Now, I'd never hire a person who didn't fit in with my
team any more than I'd hire someone who couldn't do the work. I want workers I can live
with day in, day out, for the long haul. But don't even talk to me if you don't know my
business, don't know my problems and can't do the work. That comes first.
To make sure you understand your own requirements, gather
the core of your work team and figure out together what the work is that needs to be done.
(You might find you can break it down and do it among yourselves.) Don't turn this into a
committee problem. Remember, you're the manager.
To prepare to interview, structure a day's work for the
person you think you need to hire - real tasks, be they tactical or strategic stuff, not
hypothetical exercises. Pick two or three that are the main part of the job. These must be
tasks that will make a material difference to your business. Candidates must demonstrate
in the interview that they can do these tasks. If there's a learning curve, they have to
prove they can hop up on it and not get killed riding it.
Put your whole team to work to identify good candidates
because everyone will have to live with the hire. Have them call every good contact they
know - vendors, customers, their professional community - to identify candidates. Don't
just get names. If you get a good lead, do a full reference check on the spot. This will
save time and avoid surprises later. Ask your contacts to have candidates call you. If
they don't call, call them.
When you as the manager get a candidate on the phone,
remember this is a business transaction. You have a problem. You need help. Be ready to
state your problem and purpose. Acknowledge that you're the buyer and they're the seller.
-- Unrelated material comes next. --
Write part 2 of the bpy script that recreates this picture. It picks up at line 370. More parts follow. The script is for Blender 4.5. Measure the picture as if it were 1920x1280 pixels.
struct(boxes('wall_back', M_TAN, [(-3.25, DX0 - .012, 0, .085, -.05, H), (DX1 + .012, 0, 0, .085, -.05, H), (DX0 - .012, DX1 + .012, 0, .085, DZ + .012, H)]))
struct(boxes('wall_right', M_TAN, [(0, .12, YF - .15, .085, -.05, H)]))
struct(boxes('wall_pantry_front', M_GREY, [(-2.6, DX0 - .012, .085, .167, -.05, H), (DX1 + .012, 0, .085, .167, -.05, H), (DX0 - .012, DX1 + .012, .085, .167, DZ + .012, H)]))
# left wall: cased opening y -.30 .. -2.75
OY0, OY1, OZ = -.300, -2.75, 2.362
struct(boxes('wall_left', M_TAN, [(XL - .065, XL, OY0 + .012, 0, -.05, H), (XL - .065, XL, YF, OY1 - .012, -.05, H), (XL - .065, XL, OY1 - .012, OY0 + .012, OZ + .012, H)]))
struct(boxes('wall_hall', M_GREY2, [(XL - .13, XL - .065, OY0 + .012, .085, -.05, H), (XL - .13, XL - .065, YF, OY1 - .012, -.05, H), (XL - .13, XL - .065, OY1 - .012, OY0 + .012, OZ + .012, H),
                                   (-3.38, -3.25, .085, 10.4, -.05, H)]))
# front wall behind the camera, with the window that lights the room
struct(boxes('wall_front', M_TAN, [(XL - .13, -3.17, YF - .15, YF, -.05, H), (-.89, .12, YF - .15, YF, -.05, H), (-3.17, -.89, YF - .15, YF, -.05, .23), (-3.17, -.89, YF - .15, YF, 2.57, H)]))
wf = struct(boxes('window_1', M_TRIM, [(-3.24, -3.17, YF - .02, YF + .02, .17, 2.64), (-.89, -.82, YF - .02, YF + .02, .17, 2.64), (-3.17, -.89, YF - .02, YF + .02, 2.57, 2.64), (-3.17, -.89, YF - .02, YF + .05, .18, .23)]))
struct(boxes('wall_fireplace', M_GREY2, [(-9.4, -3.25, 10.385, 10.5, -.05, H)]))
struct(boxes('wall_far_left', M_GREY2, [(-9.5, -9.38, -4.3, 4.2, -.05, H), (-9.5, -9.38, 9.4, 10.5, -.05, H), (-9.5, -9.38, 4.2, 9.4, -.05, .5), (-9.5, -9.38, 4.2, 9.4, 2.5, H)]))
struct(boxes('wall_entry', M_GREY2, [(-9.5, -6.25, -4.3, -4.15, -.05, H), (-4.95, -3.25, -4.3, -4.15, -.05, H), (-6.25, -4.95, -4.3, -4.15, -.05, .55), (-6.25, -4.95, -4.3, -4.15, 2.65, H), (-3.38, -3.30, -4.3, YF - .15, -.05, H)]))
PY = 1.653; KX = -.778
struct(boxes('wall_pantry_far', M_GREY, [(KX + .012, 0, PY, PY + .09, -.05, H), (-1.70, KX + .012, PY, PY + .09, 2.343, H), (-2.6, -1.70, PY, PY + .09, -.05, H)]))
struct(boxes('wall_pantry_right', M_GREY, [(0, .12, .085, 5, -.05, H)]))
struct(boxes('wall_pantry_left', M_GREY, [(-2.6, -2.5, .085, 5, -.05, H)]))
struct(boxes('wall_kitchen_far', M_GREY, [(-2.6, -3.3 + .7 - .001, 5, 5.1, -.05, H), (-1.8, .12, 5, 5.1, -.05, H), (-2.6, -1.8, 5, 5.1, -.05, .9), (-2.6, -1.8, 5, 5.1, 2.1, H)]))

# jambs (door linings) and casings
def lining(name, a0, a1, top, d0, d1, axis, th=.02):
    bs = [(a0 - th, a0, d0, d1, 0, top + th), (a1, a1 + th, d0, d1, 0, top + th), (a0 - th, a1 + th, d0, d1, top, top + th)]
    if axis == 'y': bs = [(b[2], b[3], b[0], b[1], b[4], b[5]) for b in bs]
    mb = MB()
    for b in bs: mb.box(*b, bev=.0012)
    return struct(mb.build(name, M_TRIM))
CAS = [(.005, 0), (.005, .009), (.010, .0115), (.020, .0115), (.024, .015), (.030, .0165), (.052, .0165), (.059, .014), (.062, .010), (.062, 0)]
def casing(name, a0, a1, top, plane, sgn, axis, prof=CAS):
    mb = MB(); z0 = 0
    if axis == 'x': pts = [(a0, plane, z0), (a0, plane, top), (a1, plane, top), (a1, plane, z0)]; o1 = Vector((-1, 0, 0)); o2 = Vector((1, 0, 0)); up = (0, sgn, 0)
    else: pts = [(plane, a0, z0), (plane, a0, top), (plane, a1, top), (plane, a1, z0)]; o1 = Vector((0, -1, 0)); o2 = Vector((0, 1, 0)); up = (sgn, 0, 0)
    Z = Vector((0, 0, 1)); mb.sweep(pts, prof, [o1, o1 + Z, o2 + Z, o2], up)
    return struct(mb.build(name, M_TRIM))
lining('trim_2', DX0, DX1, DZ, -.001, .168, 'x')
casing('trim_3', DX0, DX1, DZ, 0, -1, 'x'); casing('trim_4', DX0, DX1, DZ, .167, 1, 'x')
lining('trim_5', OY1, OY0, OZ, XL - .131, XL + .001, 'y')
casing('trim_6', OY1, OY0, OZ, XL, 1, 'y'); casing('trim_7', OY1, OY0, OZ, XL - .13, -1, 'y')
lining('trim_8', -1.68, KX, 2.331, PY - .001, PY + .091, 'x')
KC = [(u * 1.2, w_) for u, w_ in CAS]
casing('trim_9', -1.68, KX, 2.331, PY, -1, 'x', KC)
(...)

Offer a good potential for profit. Is he or she interested in talking about working
together?
Here, generically, is a notice you can give to a
potential employee, whether it's one you solicit or one who approaches you. You can put
this in a letter or provide it on the phone:
"My team needs a capable, talented, dedicated worker
to do this, this and this. The right person will be able to do this work profitably, for
themselves and for us. Please be advised that we don't read resumes. If you're interested,
I encourage you to learn all you can about us, because we don't use interviews to
introduce people to our company or work. When we meet, it will be a hands-on,
roll-up-your-sleeves work meeting.
"In a nutshell, these are the specific problems and
challenges our company and my team face. (List them, but be brief.) We ask that you be
able to help us solve our problems and meet our challenges. We're interested in what you
can do. If you can convince me on the phone that you can help us, I'll invite you to come
in and show us how you work. That's what our interviews are all about: doing the work. I
promise not to waste your time."
Expect a lot from candidates, and tell them so. A
qualified candidate will show up with potential solutions to your problems. Don't waste
time with the traditional Q&A. It's important to ask questions, but only if you ask
the RIGHT questions.
The hiring manager and job candidate must address what I
call The Four Questions:
1. Does the candidate understand the work that needs
to be done?
This requires candidates to do research prior to the
interview. If they can't meet this challenge, you don't want to hire them.
2. Can the candidate do the job?
Ahead of time, ask the candidate to prepare a
presentation. Lay out a live problem to be tackled.
3. Can the candidate do the job the way you want it
done?
This relates not only to performance, but to style,
attitude and work philosophy.
4. Can the candidate do the job profitably for you and
your company?
Most fail to understand profitability as a
responsibility. My advice to all managers: Improve the talent pool by teaching all your
employees what profitability means.
Let candidates show you their work ability. Treat them
like employees for that hour or two. Help job hunters do the job in the interview. You'll
find some real gems under all those bad job-hunting habits.